**GIVEN PROBLEM**.
Repeat the listing exactly as given, omitting every image.

**SOURCE EXCERPT**.
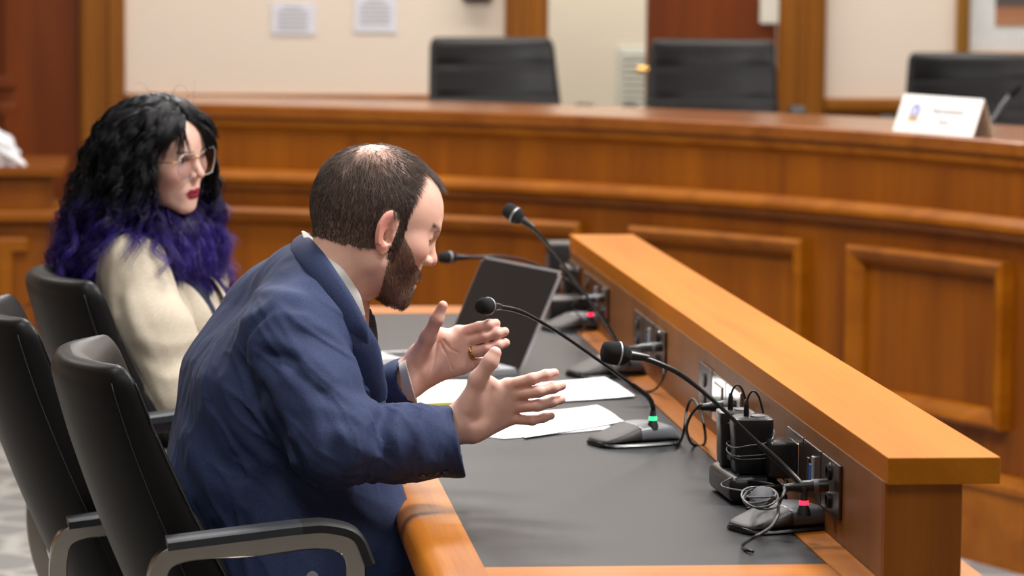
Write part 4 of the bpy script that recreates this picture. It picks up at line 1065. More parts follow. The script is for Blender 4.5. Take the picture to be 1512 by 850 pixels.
fv, ff = surface_nets(fh, *bbox([mp(575, 560, 5.30), mp(753, 500, 5.30), mp(655, 440, 5.22), mp(620, 590, 5.33)], .02), .0013)
# --- trunk, arms and legs under the clothes (one body with head and hands)
lat = math.cos(math.radians(15))*(-BV)-math.sin(math.radians(15))*RV; lat[2] = 0; lat = _n(lat)
fwd = np.cross(lat, A_(0, 0, 1)); fwd = fwd if fwd@RV > 0 else -fwd
BD = 5.18
C = [mp(428, 850, BD), mp(384, 700, BD), mp(408, 580, BD), mp(440, 490, BD), mp(474, 432, BD-.02)]
SR, SL = mp(430, 508, 5.02), mp(415, 480, 5.36)
ER, EL = mp(490, 657, 4.94), mp(485, 640, 5.44)
CR, CL = mp(683, 651, 5.02), mp(598, 572, 5.31)
hips = [C[0]+lat*s*.09 for s in (-1, 1)]
knees = [A_(.53, h[1]+.02*s+.04, .555) for h, s in zip(hips, (-1, 1))]
ank = [A_(k[0]+.0+.05, k[1], .09) for k in knees]
def trunk(P, g=0.0):
    d = None
    for s in (-1, 1):
        pts = [(C[0]+lat*s*.075, .125+g), (C[1]+lat*s*.065, .118+g), (C[2]+lat*s*.085, .122+g), (C[3]+lat*s*.095, .090+g), (C[4]+lat*s*.03, .060+g)]
        e = chain(P, pts, .05); d = e if d is None else smin(d, e, .10)
    return d
def body_core(P):
    d = trunk(P, -.012)
    for s, sh, el, cf in ((-1, SR, ER, CR), (1, SL, EL, CL)):
        d = smin(d, chain(P, [(C[4]+lat*s*.05, .05), (sh, .055), (el, .042), (el*.25+cf*.75, .026)], .03), .04)
    for h, k, a in zip(hips, knees, ank):
        d = smin(d, chain(P, [(h, .085), (k, .055), (a, .035)], .03), .05)
        d = smin(d, rc(P, a+[0, 0, -.03], a+[.14, 0, -.055], .035, .025), .02)
    return d
bv, bf = surface_nets(body_core, *bbox([C[0]-.2, C[4]+.2, SR-.1, SL+.1, ank[0]-.12, knees[1]+.12, C[0]+.2, CR+.05], .05), .009, lip=1.5)
av = np.concatenate([hv, nv, fv, bv]); af = np.concatenate([hf, nf+len(hv), ff+len(hv)+len(nv), bf+len(hv)+len(nv)+len(fv)])
def head_tone(L, male):
    x, y, z = L.T; ya = np.abs(y); q = np.c_[x, ya, z]; base = lin('efc0ab') if male else lin('efc5b2')
    c = np.tile(base, (len(L), 1))
    def mix(col, w):
        nonlocal c; w = np.clip(w, 0, 1)[:, None]; c = c*(1-w)+col*w
    mix(lin('e09c8a'), .6*np.exp(-((x-48)**2+(ya-42)**2+(z+8)**2)/500))       # cheeks
    mix(lin('dc9484'), .6*np.exp(-((x-84)**2+ya**2+(z+9)**2)/140))            # nose tip
    mix(lin('de8f80'), .7*(ya > 74)*(x < 16)*np.clip((ya-74)/5, 0, 1)*(np.abs(z) < 36))  # ears
    lip = np.minimum(np.minimum(rc(q, (57, 22, -47.5), (66, 9, -44), 1.2, 3.6), rc(q, (66, 9, -44), (68, 0, -44.5), 3.6, 3.4)), np.minimum(rc(q, (57, 21, -49.5), (65, 8, -53), 1.2, 4.4), rc(q, (65, 8, -53), (66, 0, -53.5), 4.4)))
    mix(lin('b9695f') if male else lin('8e1a35'), np.clip(((4.6 if not male else 2.6)-lip)/1.4, 0, 1)*(x > 52)*(ya < 25)*(z < -39.5)*(z > -60))
    return c, mix, (lambda: c)
L = hl(hv); x, y, z = L.T; ya = np.abs(y)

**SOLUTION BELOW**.
Write part 4 of the bpy script that recreates this picture. It picks up at line 1065. More parts follow. The script is for Blender 4.5. Take the picture to be 1512 by 850 pixels.
fv, ff = surface_nets(fh, *bbox([mp(575, 560, 5.30), mp(753, 500, 5.30), mp(655, 440, 5.22), mp(620, 590, 5.33)], .02), .0013)
# --- trunk, arms and legs under the clothes (one body with head and hands)
lat = math.cos(math.radians(15))*(-BV)-math.sin(math.radians(15))*RV; lat[2] = 0; lat = _n(lat)
fwd = np.cross(lat, A_(0, 0, 1)); fwd = fwd if fwd@RV > 0 else -fwd
BD = 5.18
C = [mp(428, 850, BD), mp(384, 700, BD), mp(408, 580, BD), mp(440, 490, BD), mp(474, 432, BD-.02)]
SR, SL = mp(430, 508, 5.02), mp(415, 480, 5.36)
ER, EL = mp(490, 657, 4.94), mp(485, 640, 5.44)
CR, CL = mp(683, 651, 5.02), mp(598, 572, 5.31)
hips = [C[0]+lat*s*.09 for s in (-1, 1)]
knees = [A_(.53, h[1]+.02*s+.04, .555) for h, s in zip(hips, (-1, 1))]
ank = [A_(k[0]+.0+.05, k[1], .09) for k in knees]
def trunk(P, g=0.0):
    d = None
    for s in (-1, 1):
        pts = [(C[0]+lat*s*.075, .125+g), (C[1]+lat*s*.065, .118+g), (C[2]+lat*s*.085, .122+g), (C[3]+lat*s*.095, .090+g), (C[4]+lat*s*.03, .060+g)]
        e = chain(P, pts, .05); d = e if d is None else smin(d, e, .10)
    return d
def body_core(P):
    d = trunk(P, -.012)
    for s, sh, el, cf in ((-1, SR, ER, CR), (1, SL, EL, CL)):
        d = smin(d, chain(P, [(C[4]+lat*s*.05, .05), (sh, .055), (el, .042), (el*.25+cf*.75, .026)], .03), .04)
    for h, k, a in zip(hips, knees, ank):
        d = smin(d, chain(P, [(h, .085), (k, .055), (a, .035)], .03), .05)
        d = smin(d, rc(P, a+[0, 0, -.03], a+[.14, 0, -.055], .035, .025), .02)
    return d
bv, bf = surface_nets(body_core, *bbox([C[0]-.2, C[4]+.2, SR-.1, SL+.1, ank[0]-.12, knees[1]+.12, C[0]+.2, CR+.05], .05), .009, lip=1.5)
av = np.concatenate([hv, nv, fv, bv]); af = np.concatenate([hf, nf+len(hv), ff+len(hv)+len(nv), bf+len(hv)+len(nv)+len(fv)])
def head_tone(L, male):
    x, y, z = L.T; ya = np.abs(y); q = np.c_[x, ya, z]; base = lin('efc0ab') if male else lin('efc5b2')
    c = np.tile(base, (len(L), 1))
    def mix(col, w):
        nonlocal c; w = np.clip(w, 0, 1)[:, None]; c = c*(1-w)+col*w
    mix(lin('e09c8a'), .6*np.exp(-((x-48)**2+(ya-42)**2+(z+8)**2)/500))       # cheeks
    mix(lin('dc9484'), .6*np.exp(-((x-84)**2+ya**2+(z+9)**2)/140))            # nose tip
    mix(lin('de8f80'), .7*(ya > 74)*(x < 16)*np.clip((ya-74)/5, 0, 1)*(np.abs(z) < 36))  # ears
    lip = np.minimum(np.minimum(rc(q, (57, 22, -47.5), (66, 9, -44), 1.2, 3.6), rc(q, (66, 9, -44), (68, 0, -44.5), 3.6, 3.4)), np.minimum(rc(q, (57, 21, -49.5), (65, 8, -53), 1.2, 4.4), rc(q, (65, 8, -53), (66, 0, -53.5), 4.4)))
    mix(lin('b9695f') if male else lin('8e1a35'), np.clip(((4.6 if not male else 2.6)-lip)/1.4, 0, 1)*(x > 52)*(ya < 25)*(z < -39.5)*(z > -60))
    return c, mix, (lambda: c)
L = hl(hv); x, y, z = L.T; ya = np.abs(y)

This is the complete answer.